WORK TO BE COMPLETED – Can you set down, exactly as they appear below, the lines from the opening of the material through the one bearing "from mathutils import Vector, Matrix", minus the pictures?
>> Begin RECORDED DATA
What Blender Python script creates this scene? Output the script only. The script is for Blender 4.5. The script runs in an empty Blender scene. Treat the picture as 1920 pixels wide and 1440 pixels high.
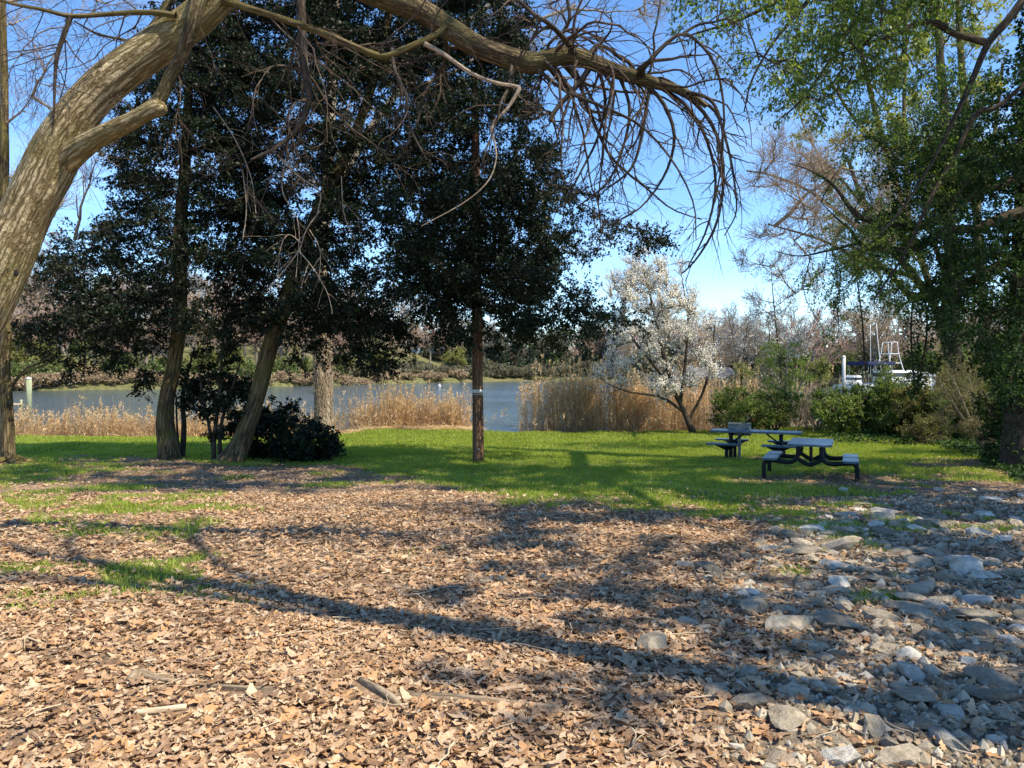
import bpy, bmesh, math, random
import numpy as np
from mathutils import Vector, Matrix

sc = bpy.context.scene
COL = sc.collection
rng = np.random.default_rng(11)
random.seed(5)
F = 1440.0                      # focal length in photo pixels (1920 wide)
CAM = np.array([0.0, 0.0, 1.6])
TILT = math.radians(1.11)
FW = np.array([0, math.cos(TILT), -math.sin(TILT)])
UP = np.array([0, math.sin(TILT), math.cos(TILT)])
RT = np.array([1.0, 0, 0])
SUN_AZ = math.radians(-31)      # sun stands to the right and a little behind the viewer
SUN_EL = math.radians(54)
SUN = np.array([math.cos(SUN_EL)*math.cos(SUN_AZ), math.cos(SUN_EL)*math.sin(SUN_AZ), math.sin(SUN_EL)])
WATER_Z = -1.8

# ------------------------------------------------------------------ noise and terrain
def hash2(ix, iy, seed):
    h = (ix.astype(np.int64)*374761393 + iy.astype(np.int64)*668265263 + seed*1442695041) & 0xFFFFFFFF
    h = ((h ^ (h >> 13))*1274126177) & 0xFFFFFFFF
    return ((h ^ (h >> 16)) & 0xFFFF)/65535.0

def vnoise(x, y, seed=0):
    ix = np.floor(x); iy = np.floor(y)
    fx = x-ix; fy = y-iy
    fx = fx*fx*(3-2*fx); fy = fy*fy*(3-2*fy)
    a = hash2(ix, iy, seed); b = hash2(ix+1, iy, seed); c = hash2(ix, iy+1, seed); d = hash2(ix+1, iy+1, seed)
    return (a*(1-fx)+b*fx)*(1-fy)+(c*(1-fx)+d*fx)*fy

def fbm(x, y, seed=0, o=4):
    s = 0; a = .5; t = 0
    for i in range(o):
        s = s+a*vnoise(x, y, seed+i*17); t += a; a *= .5; x = x*2.03+3.1; y = y*2.03+1.7
    return s/t

def sstep(a, b, x):
    t = np.clip((x-a)/(b-a), 0, 1)
    return t*t*(3-2*t)

SH_X = [-90, -9, -7.5, -6, -2.2, -1.2, 0, 1.2, 9, 14, 25, 60]
SH_Y = [31, 31, 32.5, 36.3, 36.3, 34.2, 33.0, 33.6, 34, 36, 40, 52]
FS_X = [-300, -120, -80, -50, -20, 0, 20, 60, 120, 300]
FS_Y = [80, 105, 118, 140, 190, 215, 205, 160, 135, 120]
HILL_X = [-300, -70, -30, 0, 40, 300]
HILL_H = [20, 17, 12, 3, 3.5, 5]

def H(x, y):
    x = np.asarray(x, float); y = np.asarray(y, float)
    base = np.interp(y, [-40, 0, 4, 15, 20, 30, 37, 60], [.35, 0, -.03, -.64, -.85, -1.15, -1.27, -1.4])
    base = base+np.clip(x-8, 0, 12)*.025*sstep(4, 12, y)
    base = base+(fbm(x*.35, y*.35, 3)-.5)*.22*sstep(3, 9, y)+(fbm(x*1.7, y*1.7, 9)-.5)*.07
    s = np.interp(x, SH_X, SH_Y)+(fbm(x*.6, x*0+2, 5)-.5)*.8
    z = base+(-3.2-base)*sstep(0, 3.2, y-s)
    f = np.interp(x, FS_X, FS_Y)+(fbm(x*.05, x*0, 6)-.5)*12
    far = -3.2+2.6*sstep(-3, 3, y-f)+np.interp(x, HILL_X, HILL_H)*sstep(5, 130, y-f)+(fbm(x*.05, y*.05, 8)-.5)*1.0*sstep(0, 10, y-f)
    return np.where(y > f-4, np.maximum(far, -3.2), z)

def at(px, py, d):
    return CAM+d*(FW+(px-960)/F*RT-(py-720)/F*UP)

def gp(px, py):
    """ground point seen at a pixel"""
    dr = FW+(px-960)/F*RT-(py-720)/F*UP
    lo, hi = 1.0, 1.0
    while hi < 400:
        p = CAM+dr*hi
        if p[2] < H(p[0], p[1]): break
        lo = hi; hi *= 1.04
    for _ in range(30):
        m = (lo+hi)/2; p = CAM+dr*m
        if p[2] < H(p[0], p[1]): hi = m
        else: lo = m
    return CAM+dr*hi

def proj(P):
    v = P-CAM
    d = v@FW
    d = np.where(np.abs(d) < 1e-6, 1e-6, d)
    return 960+F*(v@RT)/d, 720-F*(v@UP)/d, d

# ------------------------------------------------------------------ mesh building
def nrm(v):
    return v/np.maximum(np.linalg.norm(v, axis=-1, keepdims=True), 1e-9)

class MB:
    def __init__(self):
        self.v = []; self.q = []; self.t = []; self.n = 0; self.rnd = []; self.bk = []
    def add(self, V, Q=None, T=None, rnd=None, bk=None):
        V = np.asarray(V, float).reshape(-1, 3)
        if Q is not None and len(Q): self.q.append(np.asarray(Q, np.int64)+self.n)
        if T is not None and len(T): self.t.append(np.asarray(T, np.int64)+self.n)
        self.v.append(V); self.n += len(V)
        self.rnd.append(np.zeros(len(V)) if rnd is None else np.asarray(rnd, float).reshape(-1))
        self.bk.append(V*0 if bk is None else np.asarray(bk, float).reshape(-1, 3))
    def bm(self, b, rnd=0.0):
        b.verts.ensure_lookup_table(); b.verts.index_update()
        V = np.array([v.co[:] for v in b.verts])
        Q = []; T = []
        for f in b.faces:
            ids = [v.index for v in f.verts]
            if len(ids) == 4: Q.append(ids)
            elif len(ids) == 3: T.append(ids)
            else:
                for i in range(1, len(ids)-1): T.append([ids[0], ids[i], ids[i+1]])
        self.add(V, Q, T, np.full(len(V), rnd), V)
        b.free()
        return self

def mesh_from(name, mb, origin, smooth=True):
    V = np.concatenate(mb.v)-origin
    me = bpy.data.meshes.new(name)
    q = np.concatenate(mb.q) if mb.q else np.zeros((0, 4), np.int64)
    t = np.concatenate(mb.t) if mb.t else np.zeros((0, 3), np.int64)
    me.vertices.add(len(V)); me.vertices.foreach_set("co", V.astype(np.float32).ravel())
    loops = np.concatenate([q.ravel(), t.ravel()]).astype(np.int32)
    me.loops.add(len(loops)); me.loops.foreach_set("vertex_index", loops)
    st = np.concatenate([np.arange(len(q))*4, len(q)*4+np.arange(len(t))*3]).astype(np.int32)
    me.polygons.add(len(st)); me.polygons.foreach_set("loop_start", st)
    me.polygons.foreach_set("use_smooth", np.full(len(st), bool(smooth)))
    me.update(calc_edges=True)
    a = me.attributes.new("rnd", 'FLOAT', 'POINT'); a.data.foreach_set("value", np.concatenate(mb.rnd).astype(np.float32))
    a = me.attributes.new("bk", 'FLOAT_VECTOR', 'POINT'); a.data.foreach_set("vector", np.concatenate(mb.bk).astype(np.float32).ravel())
    return me

ORG = {}
def tag(o, label=None, cat=None, group=None, kind=None):
    if label: o["label"] = label
    if cat: o["category"] = cat
    if group: o["group"] = group
    if kind: o["kind"] = kind
    return o

def thing(name, loc, label, cat, group=None):
    o = bpy.data.objects.new(name, None); COL.objects.link(o)
    o.empty_display_size = .2
    o.location = [float(c) for c in loc]; ORG[o.name] = np.array(loc, float)
    return tag(o, label, cat, group)

def part(name, mb, mat, parent=None, label=None, cat=None, group=None, kind=None, smooth=True, origin=None):
    """one mesh object; vertices are given in world coordinates"""
    org = ORG[parent.name] if parent is not None else (np.zeros(3) if origin is None else np.array(origin, float))
    me = mesh_from(name, mb, org, smooth)
    me.materials.append(mat)
    o = bpy.data.objects.new(name, me); COL.objects.link(o)
    if parent is not None: o.parent = parent
    else: o.location = [float(c) for c in org]
    ORG[o.name] = org
    return tag(o, label, cat, group, kind)

def copy_tree(root, loc, rz, scale, label=None, group=None):
    r = root.copy(); COL.objects.link(r); r.location = [float(c) for c in loc]
    r.rotation_euler = (0, 0, rz); r.scale = (scale, scale, scale) if np.isscalar(scale) else scale
    if label: r["label"] = label
    if group: r["group"] = group
    for ch in list(root.children):
        c = ch.copy(); COL.objects.link(c); c.parent = r
        for g in list(ch.children):
            e = g.copy(); COL.objects.link(e); e.parent = c
    return r

# ------------------------------------------------------------------ tubes, branches, leaves
def tubes(mb, P, R, sides=5, rnd=None, cap=False, wob=0.0):
    P = np.asarray(P, float); R = np.asarray(R, float)
    if P.ndim == 2: P = P[None]; R = R[None]
    N, K = P.shape[:2]
    T = np.empty_like(P)
    T[:, 1:-1] = P[:, 2:]-P[:, :-2]; T[:, 0] = P[:, 1]-P[:, 0]; T[:, -1] = P[:, -1]-P[:, -2]
    T = nrm(T)
    m = np.abs(T.mean(1)); ax = np.argmin(m, axis=1)
    ref = np.eye(3)[ax][:, None, :]
    A = nrm(np.cross(T, np.broadcast_to(ref, T.shape))); B = np.cross(T, A)
    a = np.arange(sides)*2*math.pi/sides
    ca = np.cos(a); sa = np.sin(a)
    rr = R[:, :, None]*np.ones(sides)
    if wob:
        ln0 = np.cumsum(np.linalg.norm(np.diff(P, axis=1, prepend=P[:, :1]), axis=-1), axis=1)
        w = fbm(ca[None, None, :]*1.3+5+ln0[:, :, None]*.9, sa[None, None, :]*1.3+ln0[:, :, None]*.5, 21)-.5
        w2 = fbm(ca[None, None, :]*7+5+ln0[:, :, None]*1.2, sa[None, None, :]*7+ln0[:, :, None]*.5, 22)-.5
        rr = rr*(1+wob*(2*w+.6*w2))
    V = P[:, :, None, :]+rr[..., None]*(ca[:, None]*A[:, :, None, :]+sa[:, None]*B[:, :, None, :])
    ln = np.cumsum(np.linalg.norm(np.diff(P, axis=1, prepend=P[:, :1]), axis=-1), axis=1)
    bk = np.stack([R[:, :, None]*ca, R[:, :, None]*sa, np.broadcast_to(ln[:, :, None], (N, K, sides))], -1)
    bk = bk+rng.uniform(0, 7, (N, 1, 1, 3))
    idx = np.arange(N*K*sides).reshape(N, K, sides)
    nx = np.roll(idx, -1, axis=2)
    Q = np.stack([idx[:, :-1], nx[:, :-1], nx[:, 1:], idx[:, 1:]], -1).reshape(-1, 4)
    r = np.repeat(rng.random(N) if rnd is None else np.full(N, rnd), K*sides)
    Tt = None
    if cap:
        Tt = []
        for n in range(N):
            for k, fl in ((0, 1), (K-1, 0)):
                ring = idx[n, k]
                for i in range(1, sides-1):
                    Tt.append([ring[0], ring[i+1], ring[i]] if fl else [ring[0], ring[i], ring[i+1]])
    mb.add(V, Q, Tt, r, bk)

def smooth_path(pts, K):
    """Catmull-Rom resampling of rows (x,y,z,r)"""
    p = np.asarray(pts, float)
    p = np.vstack([2*p[0]-p[1], p, 2*p[-1]-p[-2]])
    n = len(p)-3
    u = np.linspace(0, n-1e-6, K); i = u.astype(int); t = (u-i)[:, None]
    a, b, c, d = p[i], p[i+1], p[i+2], p[i+3]
    o = .5*(2*b+(c-a)*t+(2*a-5*b+4*c-d)*t*t+(3*b-a-3*c+d)*t**3)
    return o[:, :3], np.maximum(o[:, 3], 1e-4)

def pxpath(pts, d, K=16):
    """rows (px, py, width_px[, depth]) -> points and radii"""
    r = []
    for q in pts:
        dd = q[3] if len(q) > 3 else d
        p = at(q[0], q[1], dd); r.append([*p, q[2]/2/F*dd])
    return smooth_path(r, K)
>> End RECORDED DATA
ANSWER TO THE TASK –
What Blender Python script creates this scene? Output the script only. The script is for Blender 4.5. The script runs in an empty Blender scene. Treat the picture as 1920 pixels wide and 1440 pixels high.
import bpy, bmesh, math, random
import numpy as np
from mathutils import Vector, Matrix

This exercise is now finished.